Programda son olarak gazeteci, Irak Kürt Bölgesel Yönetimi'nin (IKBY) 25 Eylül'de yapmayı planladığı "bağımsızlık referandumu" ile ilgili sorusunu yöneltti.
Gazeteci, bir süre önce mülakat yaptığı IKBY Başkanı Mesut Barzani'nin, "Türkiye referanduma değil, referandumun zamanlamasına karşı çıkıyor." dediğini hatırlatması üzerine Cumhurbaşkanı Erdoğan, şu ifadeleri kullandı:
"Bir defa ben Erbil'de yapılacak olan bu referandumu doğru bulmuyorum ve bu konuyla ilgili olarak da biz Kuzey Irak yerel yönetimine bu düşüncemizi bildirdik çünkü yarın Kuzey Irak yerel yönetimi bundan çok pişman olacaktır.
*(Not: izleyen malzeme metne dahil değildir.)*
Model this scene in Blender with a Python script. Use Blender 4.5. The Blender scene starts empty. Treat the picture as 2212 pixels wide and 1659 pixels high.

Zira Barzani ve Kuzey Irak yerel yönetimi henüz bir defa buna hazır olmadığı gibi, bu Irak'ın toprak bütünlüğüne de aykırı bir adımdır. Bizim bütün derdimiz ne? Irak'ın toprak bütünlüğünü sağlamaktır ama siz böyle bir adım attığınız zaman, ha ben 'Artık parçalamaya başladık veya başladım', bu, bu demektir. Bunu diğerleri takip edecektir, bu bakımdan biz buna sıcak bakmıyoruz."